Stored records:
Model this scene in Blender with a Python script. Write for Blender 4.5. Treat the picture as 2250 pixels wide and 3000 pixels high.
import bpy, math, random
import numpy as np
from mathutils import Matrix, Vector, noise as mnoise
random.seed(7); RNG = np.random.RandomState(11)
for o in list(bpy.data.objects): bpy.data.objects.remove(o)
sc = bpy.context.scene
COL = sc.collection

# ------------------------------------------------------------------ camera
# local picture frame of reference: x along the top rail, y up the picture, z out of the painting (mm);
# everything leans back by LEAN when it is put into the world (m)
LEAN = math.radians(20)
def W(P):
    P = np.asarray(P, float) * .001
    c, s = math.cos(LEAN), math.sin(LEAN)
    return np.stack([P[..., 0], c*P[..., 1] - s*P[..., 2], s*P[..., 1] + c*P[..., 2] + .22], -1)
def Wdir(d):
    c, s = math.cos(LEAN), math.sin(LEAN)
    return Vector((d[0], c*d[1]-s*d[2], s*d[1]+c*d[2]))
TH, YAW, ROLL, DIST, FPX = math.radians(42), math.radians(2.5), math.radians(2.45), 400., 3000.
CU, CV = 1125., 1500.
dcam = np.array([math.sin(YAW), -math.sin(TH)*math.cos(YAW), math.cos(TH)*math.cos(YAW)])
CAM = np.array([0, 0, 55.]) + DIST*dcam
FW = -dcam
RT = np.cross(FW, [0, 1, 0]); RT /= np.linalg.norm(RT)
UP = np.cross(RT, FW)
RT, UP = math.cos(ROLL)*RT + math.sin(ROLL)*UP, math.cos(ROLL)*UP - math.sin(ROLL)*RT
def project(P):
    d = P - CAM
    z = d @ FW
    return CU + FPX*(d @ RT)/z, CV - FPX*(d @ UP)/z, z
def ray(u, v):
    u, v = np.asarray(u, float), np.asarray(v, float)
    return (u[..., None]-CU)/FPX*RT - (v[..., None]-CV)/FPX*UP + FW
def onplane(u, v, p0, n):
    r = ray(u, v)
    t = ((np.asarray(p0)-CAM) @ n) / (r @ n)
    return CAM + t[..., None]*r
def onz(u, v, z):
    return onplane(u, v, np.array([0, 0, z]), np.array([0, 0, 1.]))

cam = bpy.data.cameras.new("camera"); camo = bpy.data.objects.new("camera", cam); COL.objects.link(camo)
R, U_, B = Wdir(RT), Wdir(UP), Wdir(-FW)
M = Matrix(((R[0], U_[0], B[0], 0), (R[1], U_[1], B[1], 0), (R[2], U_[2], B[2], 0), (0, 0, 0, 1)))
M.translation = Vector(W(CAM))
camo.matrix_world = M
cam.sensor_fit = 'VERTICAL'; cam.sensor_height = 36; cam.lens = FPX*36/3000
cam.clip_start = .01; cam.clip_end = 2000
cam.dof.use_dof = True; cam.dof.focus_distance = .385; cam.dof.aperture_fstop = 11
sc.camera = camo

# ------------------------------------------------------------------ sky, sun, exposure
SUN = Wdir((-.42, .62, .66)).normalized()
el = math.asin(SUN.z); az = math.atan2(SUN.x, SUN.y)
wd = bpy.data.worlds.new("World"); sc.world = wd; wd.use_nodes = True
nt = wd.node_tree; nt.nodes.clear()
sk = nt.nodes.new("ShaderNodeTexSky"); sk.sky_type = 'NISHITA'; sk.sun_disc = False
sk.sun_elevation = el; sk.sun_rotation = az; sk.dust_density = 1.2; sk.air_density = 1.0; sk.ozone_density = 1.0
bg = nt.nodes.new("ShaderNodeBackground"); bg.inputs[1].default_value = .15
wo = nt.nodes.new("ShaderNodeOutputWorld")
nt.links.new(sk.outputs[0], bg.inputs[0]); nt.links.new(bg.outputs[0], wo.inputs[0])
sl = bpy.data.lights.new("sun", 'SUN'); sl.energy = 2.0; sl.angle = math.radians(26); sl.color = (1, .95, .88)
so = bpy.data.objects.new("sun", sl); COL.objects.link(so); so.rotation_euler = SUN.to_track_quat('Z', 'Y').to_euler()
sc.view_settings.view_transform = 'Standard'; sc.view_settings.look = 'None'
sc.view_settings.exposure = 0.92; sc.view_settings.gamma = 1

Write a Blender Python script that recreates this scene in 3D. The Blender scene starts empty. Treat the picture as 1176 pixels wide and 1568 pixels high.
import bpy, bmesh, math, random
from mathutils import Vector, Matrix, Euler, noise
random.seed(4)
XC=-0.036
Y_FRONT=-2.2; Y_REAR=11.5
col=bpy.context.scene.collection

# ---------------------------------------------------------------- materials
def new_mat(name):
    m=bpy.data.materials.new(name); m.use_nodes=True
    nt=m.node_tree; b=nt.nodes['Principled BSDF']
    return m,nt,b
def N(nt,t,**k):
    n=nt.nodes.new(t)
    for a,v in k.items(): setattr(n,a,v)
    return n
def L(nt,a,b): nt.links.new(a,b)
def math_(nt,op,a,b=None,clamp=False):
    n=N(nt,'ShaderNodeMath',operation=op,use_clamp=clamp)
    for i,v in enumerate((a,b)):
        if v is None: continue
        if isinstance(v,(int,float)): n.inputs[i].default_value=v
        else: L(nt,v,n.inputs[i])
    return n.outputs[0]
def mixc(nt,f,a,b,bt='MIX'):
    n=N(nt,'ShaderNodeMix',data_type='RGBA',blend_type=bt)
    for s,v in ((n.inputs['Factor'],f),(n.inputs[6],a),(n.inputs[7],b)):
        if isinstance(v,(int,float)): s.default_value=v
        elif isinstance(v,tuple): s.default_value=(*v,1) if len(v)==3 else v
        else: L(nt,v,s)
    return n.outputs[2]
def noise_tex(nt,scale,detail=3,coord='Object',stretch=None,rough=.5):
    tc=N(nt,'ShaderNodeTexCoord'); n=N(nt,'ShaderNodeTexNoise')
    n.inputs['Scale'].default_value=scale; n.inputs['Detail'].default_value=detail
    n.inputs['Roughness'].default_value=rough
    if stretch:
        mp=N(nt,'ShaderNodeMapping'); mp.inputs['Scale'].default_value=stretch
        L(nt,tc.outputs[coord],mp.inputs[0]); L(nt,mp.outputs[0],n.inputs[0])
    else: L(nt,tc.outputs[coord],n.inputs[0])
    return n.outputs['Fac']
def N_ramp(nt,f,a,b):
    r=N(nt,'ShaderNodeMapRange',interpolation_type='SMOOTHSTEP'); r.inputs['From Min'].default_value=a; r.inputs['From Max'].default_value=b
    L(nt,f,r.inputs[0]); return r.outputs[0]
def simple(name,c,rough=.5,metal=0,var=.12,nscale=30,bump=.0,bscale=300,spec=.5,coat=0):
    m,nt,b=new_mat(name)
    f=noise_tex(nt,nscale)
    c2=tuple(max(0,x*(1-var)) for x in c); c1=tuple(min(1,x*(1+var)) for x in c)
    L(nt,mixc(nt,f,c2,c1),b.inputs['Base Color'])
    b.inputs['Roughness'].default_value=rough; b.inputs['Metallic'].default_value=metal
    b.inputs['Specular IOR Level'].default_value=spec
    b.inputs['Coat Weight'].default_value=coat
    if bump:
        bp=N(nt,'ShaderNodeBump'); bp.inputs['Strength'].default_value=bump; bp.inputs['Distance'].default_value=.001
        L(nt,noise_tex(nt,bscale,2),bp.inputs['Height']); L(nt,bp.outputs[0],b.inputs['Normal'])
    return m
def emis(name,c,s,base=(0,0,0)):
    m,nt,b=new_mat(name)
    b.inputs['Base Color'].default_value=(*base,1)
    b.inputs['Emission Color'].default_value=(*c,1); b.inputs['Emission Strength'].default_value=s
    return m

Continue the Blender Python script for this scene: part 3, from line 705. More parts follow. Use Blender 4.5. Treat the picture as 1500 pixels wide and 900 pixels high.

What the exercise asks: Print all of the entries again, exactly as written.

Result of the exercise:
Model this scene in Blender with a Python script. Write for Blender 4.5. Treat the picture as 2250 pixels wide and 3000 pixels high.
import bpy, math, random
import numpy as np
from mathutils import Matrix, Vector, noise as mnoise
random.seed(7); RNG = np.random.RandomState(11)
for o in list(bpy.data.objects): bpy.data.objects.remove(o)
sc = bpy.context.scene
COL = sc.collection

# ------------------------------------------------------------------ camera
# local picture frame of reference: x along the top rail, y up the picture, z out of the painting (mm);
# everything leans back by LEAN when it is put into the world (m)
LEAN = math.radians(20)
def W(P):
    P = np.asarray(P, float) * .001
    c, s = math.cos(LEAN), math.sin(LEAN)
    return np.stack([P[..., 0], c*P[..., 1] - s*P[..., 2], s*P[..., 1] + c*P[..., 2] + .22], -1)
def Wdir(d):
    c, s = math.cos(LEAN), math.sin(LEAN)
    return Vector((d[0], c*d[1]-s*d[2], s*d[1]+c*d[2]))
TH, YAW, ROLL, DIST, FPX = math.radians(42), math.radians(2.5), math.radians(2.45), 400., 3000.
CU, CV = 1125., 1500.
dcam = np.array([math.sin(YAW), -math.sin(TH)*math.cos(YAW), math.cos(TH)*math.cos(YAW)])
CAM = np.array([0, 0, 55.]) + DIST*dcam
FW = -dcam
RT = np.cross(FW, [0, 1, 0]); RT /= np.linalg.norm(RT)
UP = np.cross(RT, FW)
RT, UP = math.cos(ROLL)*RT + math.sin(ROLL)*UP, math.cos(ROLL)*UP - math.sin(ROLL)*RT
def project(P):
    d = P - CAM
    z = d @ FW
    return CU + FPX*(d @ RT)/z, CV - FPX*(d @ UP)/z, z
def ray(u, v):
    u, v = np.asarray(u, float), np.asarray(v, float)
    return (u[..., None]-CU)/FPX*RT - (v[..., None]-CV)/FPX*UP + FW
def onplane(u, v, p0, n):
    r = ray(u, v)
    t = ((np.asarray(p0)-CAM) @ n) / (r @ n)
    return CAM + t[..., None]*r
def onz(u, v, z):
    return onplane(u, v, np.array([0, 0, z]), np.array([0, 0, 1.]))

cam = bpy.data.cameras.new("camera"); camo = bpy.data.objects.new("camera", cam); COL.objects.link(camo)
R, U_, B = Wdir(RT), Wdir(UP), Wdir(-FW)
M = Matrix(((R[0], U_[0], B[0], 0), (R[1], U_[1], B[1], 0), (R[2], U_[2], B[2], 0), (0, 0, 0, 1)))
M.translation = Vector(W(CAM))
camo.matrix_world = M
cam.sensor_fit = 'VERTICAL'; cam.sensor_height = 36; cam.lens = FPX*36/3000
cam.clip_start = .01; cam.clip_end = 2000
cam.dof.use_dof = True; cam.dof.focus_distance = .385; cam.dof.aperture_fstop = 11
sc.camera = camo

# ------------------------------------------------------------------ sky, sun, exposure
SUN = Wdir((-.42, .62, .66)).normalized()
el = math.asin(SUN.z); az = math.atan2(SUN.x, SUN.y)
wd = bpy.data.worlds.new("World"); sc.world = wd; wd.use_nodes = True
nt = wd.node_tree; nt.nodes.clear()
sk = nt.nodes.new("ShaderNodeTexSky"); sk.sky_type = 'NISHITA'; sk.sun_disc = False
sk.sun_elevation = el; sk.sun_rotation = az; sk.dust_density = 1.2; sk.air_density = 1.0; sk.ozone_density = 1.0
bg = nt.nodes.new("ShaderNodeBackground"); bg.inputs[1].default_value = .15
wo = nt.nodes.new("ShaderNodeOutputWorld")
nt.links.new(sk.outputs[0], bg.inputs[0]); nt.links.new(bg.outputs[0], wo.inputs[0])
sl = bpy.data.lights.new("sun", 'SUN'); sl.energy = 2.0; sl.angle = math.radians(26); sl.color = (1, .95, .88)
so = bpy.data.objects.new("sun", sl); COL.objects.link(so); so.rotation_euler = SUN.to_track_quat('Z', 'Y').to_euler()
sc.view_settings.view_transform = 'Standard'; sc.view_settings.look = 'None'
sc.view_settings.exposure = 0.92; sc.view_settings.gamma = 1

Write a Blender Python script that recreates this scene in 3D. The Blender scene starts empty. Treat the picture as 1176 pixels wide and 1568 pixels high.
import bpy, bmesh, math, random
from mathutils import Vector, Matrix, Euler, noise
random.seed(4)
XC=-0.036
Y_FRONT=-2.2; Y_REAR=11.5
col=bpy.context.scene.collection

# ---------------------------------------------------------------- materials
def new_mat(name):
    m=bpy.data.materials.new(name); m.use_nodes=True
    nt=m.node_tree; b=nt.nodes['Principled BSDF']
    return m,nt,b
def N(nt,t,**k):
    n=nt.nodes.new(t)
    for a,v in k.items(): setattr(n,a,v)
    return n
def L(nt,a,b): nt.links.new(a,b)
def math_(nt,op,a,b=None,clamp=False):
    n=N(nt,'ShaderNodeMath',operation=op,use_clamp=clamp)
    for i,v in enumerate((a,b)):
        if v is None: continue
        if isinstance(v,(int,float)): n.inputs[i].default_value=v
        else: L(nt,v,n.inputs[i])
    return n.outputs[0]
def mixc(nt,f,a,b,bt='MIX'):
    n=N(nt,'ShaderNodeMix',data_type='RGBA',blend_type=bt)
    for s,v in ((n.inputs['Factor'],f),(n.inputs[6],a),(n.inputs[7],b)):
        if isinstance(v,(int,float)): s.default_value=v
        elif isinstance(v,tuple): s.default_value=(*v,1) if len(v)==3 else v
        else: L(nt,v,s)
    return n.outputs[2]
def noise_tex(nt,scale,detail=3,coord='Object',stretch=None,rough=.5):
    tc=N(nt,'ShaderNodeTexCoord'); n=N(nt,'ShaderNodeTexNoise')
    n.inputs['Scale'].default_value=scale; n.inputs['Detail'].default_value=detail
    n.inputs['Roughness'].default_value=rough
    if stretch:
        mp=N(nt,'ShaderNodeMapping'); mp.inputs['Scale'].default_value=stretch
        L(nt,tc.outputs[coord],mp.inputs[0]); L(nt,mp.outputs[0],n.inputs[0])
    else: L(nt,tc.outputs[coord],n.inputs[0])
    return n.outputs['Fac']
def N_ramp(nt,f,a,b):
    r=N(nt,'ShaderNodeMapRange',interpolation_type='SMOOTHSTEP'); r.inputs['From Min'].default_value=a; r.inputs['From Max'].default_value=b
    L(nt,f,r.inputs[0]); return r.outputs[0]
def simple(name,c,rough=.5,metal=0,var=.12,nscale=30,bump=.0,bscale=300,spec=.5,coat=0):
    m,nt,b=new_mat(name)
    f=noise_tex(nt,nscale)
    c2=tuple(max(0,x*(1-var)) for x in c); c1=tuple(min(1,x*(1+var)) for x in c)
    L(nt,mixc(nt,f,c2,c1),b.inputs['Base Color'])
    b.inputs['Roughness'].default_value=rough; b.inputs['Metallic'].default_value=metal
    b.inputs['Specular IOR Level'].default_value=spec
    b.inputs['Coat Weight'].default_value=coat
    if bump:
        bp=N(nt,'ShaderNodeBump'); bp.inputs['Strength'].default_value=bump; bp.inputs['Distance'].default_value=.001
        L(nt,noise_tex(nt,bscale,2),bp.inputs['Height']); L(nt,bp.outputs[0],b.inputs['Normal'])
    return m
def emis(name,c,s,base=(0,0,0)):
    m,nt,b=new_mat(name)
    b.inputs['Base Color'].default_value=(*base,1)
    b.inputs['Emission Color'].default_value=(*c,1); b.inputs['Emission Strength'].default_value=s
    return m

Continue the Blender Python script for this scene: part 3, from line 705. More parts follow. Use Blender 4.5. Treat the picture as 1500 pixels wide and 900 pixels high.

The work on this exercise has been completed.